(begin)

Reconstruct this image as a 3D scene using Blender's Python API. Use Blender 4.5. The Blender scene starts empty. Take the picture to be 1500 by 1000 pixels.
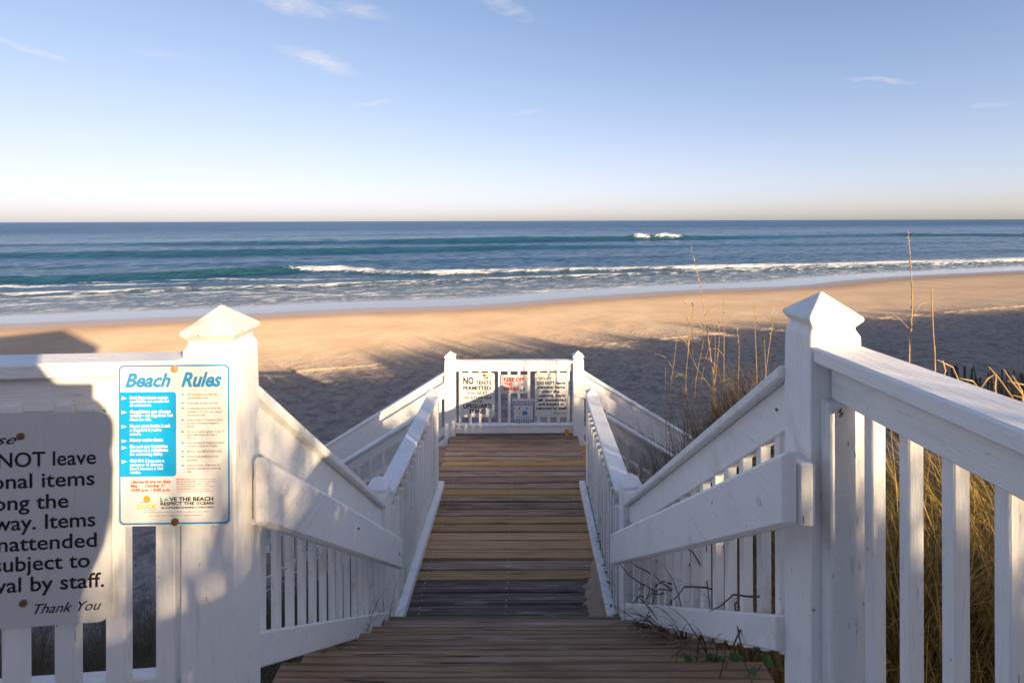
import bpy, bmesh, math, random
import numpy as np
from mathutils import Vector, Matrix

random.seed(7)
rng = np.random.default_rng(7)
scene = bpy.context.scene
COL = scene.collection
R = math.radians

# ------------------------------------------------------------------ camera
F = 760.0            # focal length in photo pixels (1500 wide)
EYE = 2.75           # eye height above the boardwalk planks (z = 0)
cd = bpy.data.cameras.new('camera')
cd.sensor_width = 36.0
cd.lens = 36.0 * F / 1500.0
cd.shift_y = -(500 - 323.5) / 1500.0
cd.clip_start = 0.01
cd.clip_end = 60000
cam = bpy.data.objects.new('camera', cd)
COL.objects.link(cam)
cam.matrix_world = Matrix.Translation((0, 0, EYE)) @ Matrix.Rotation(R(90), 4, 'X') @ Matrix.Rotation(R(-0.17), 4, 'Z')
scene.camera = cam

# ------------------------------------------------------------------ sky and sun
SUN_EL = 13.5
SUN_T = math.tan(R(SUN_EL))
SX, SY = 0.6, -0.8           # horizontal direction towards the sun (behind, to the right)
world = bpy.data.worlds.new('World')
scene.world = world
world.use_nodes = True
wn = world.node_tree
wn.nodes.clear()
w_out = wn.nodes.new('ShaderNodeOutputWorld')
w_bg = wn.nodes.new('ShaderNodeBackground')
w_bg.inputs['Strength'].default_value = 0.10
w_sky = wn.nodes.new('ShaderNodeTexSky')
w_sky.sky_type = 'NISHITA'
w_sky.sun_disc = False
w_sky.sun_elevation = R(SUN_EL)
w_sky.sun_rotation = math.atan2(SX, SY)
w_sky.altitude = 0
w_sky.air_density = 0.65
w_sky.dust_density = 1.0
w_sky.ozone_density = 1.2
wn.links.new(w_bg.outputs[0], w_out.inputs[0])

sd = bpy.data.lights.new('sun', 'SUN')
sd.energy = 2.6
sd.angle = R(0.53)
sd.color = (1.0, 0.77, 0.49)
sun = bpy.data.objects.new('sun', sd)
COL.objects.link(sun)
sun.rotation_euler = Vector((SX * math.cos(R(SUN_EL)), SY * math.cos(R(SUN_EL)), math.sin(R(SUN_EL)))).to_track_quat('Z', 'Y').to_euler()

scene.view_settings.view_transform = 'Standard'
scene.view_settings.look = 'None'
scene.view_settings.gamma = 1.0
scene.view_settings.use_curve_mapping = False
scene.view_settings.exposure = 1.97
scene.render.engine = 'CYCLES'
scene.cycles.use_denoising = True
scene.cycles.max_bounces = 5
scene.cycles.diffuse_bounces = 3
scene.cycles.sample_clamp_indirect = 6.0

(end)

● What is being asked
Quote, please, every line of the material above from its start through the line that has "scene.camera = cam", reproducing the words exactly and dropping any images.

● Written solution
Reconstruct this image as a 3D scene using Blender's Python API. Use Blender 4.5. The Blender scene starts empty. Take the picture to be 1500 by 1000 pixels.
import bpy, bmesh, math, random
import numpy as np
from mathutils import Vector, Matrix

random.seed(7)
rng = np.random.default_rng(7)
scene = bpy.context.scene
COL = scene.collection
R = math.radians

# ------------------------------------------------------------------ camera
F = 760.0            # focal length in photo pixels (1500 wide)
EYE = 2.75           # eye height above the boardwalk planks (z = 0)
cd = bpy.data.cameras.new('camera')
cd.sensor_width = 36.0
cd.lens = 36.0 * F / 1500.0
cd.shift_y = -(500 - 323.5) / 1500.0
cd.clip_start = 0.01
cd.clip_end = 60000
cam = bpy.data.objects.new('camera', cd)
COL.objects.link(cam)
cam.matrix_world = Matrix.Translation((0, 0, EYE)) @ Matrix.Rotation(R(90), 4, 'X') @ Matrix.Rotation(R(-0.17), 4, 'Z')
scene.camera = cam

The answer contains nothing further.